June 1, 2015


Marylanders Don't Like Martin O'Malley, So Why Would The Rest Of America? (HARRY ENTEN, 6/01/15, 538)

O'Malley has essentially zero support from Democratic office-holders.

He's garnering just 2 percent support in Iowa, New Hampshire and national primary polls -- far worse than Barack Obama at this point eight years ago.

O'Malley made some noise about running to Clinton's left, but Vermont Sen. Bernie Sanders is already occupying that ideological space. Meanwhile, O'Malley has been attacked from the left for his policing strategy during his time as Baltimore mayor.

But there's a far simpler reason for why I've doubted O'Malley's ability to compete: The people who know him best don't like him. O'Malley is starting way down in the polls, and he's not well known. And we have evidence that more O'Malley exposure doesn't equal more O'Malley support. He earned just 3 percent (compared to Clinton's 63 percent) in a poll of Democratic voters in Maryland conducted in October by The Washington Post and the University of Maryland.

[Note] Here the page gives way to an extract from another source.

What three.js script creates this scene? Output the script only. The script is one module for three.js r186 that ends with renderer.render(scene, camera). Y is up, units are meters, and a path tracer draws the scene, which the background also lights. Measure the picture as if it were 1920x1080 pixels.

If this strikes you as a surprisingly low percentage for a two-term Maryland governor and former mayor of the state's most populous city, it should. It speaks to the fact that O'Malley was unpopular enough in deep-blue Maryland that by the end of his second term, Republican Larry Hogan came out of nowhere to defeat O'Malley's lieutenant governor in the 2014 governor's race.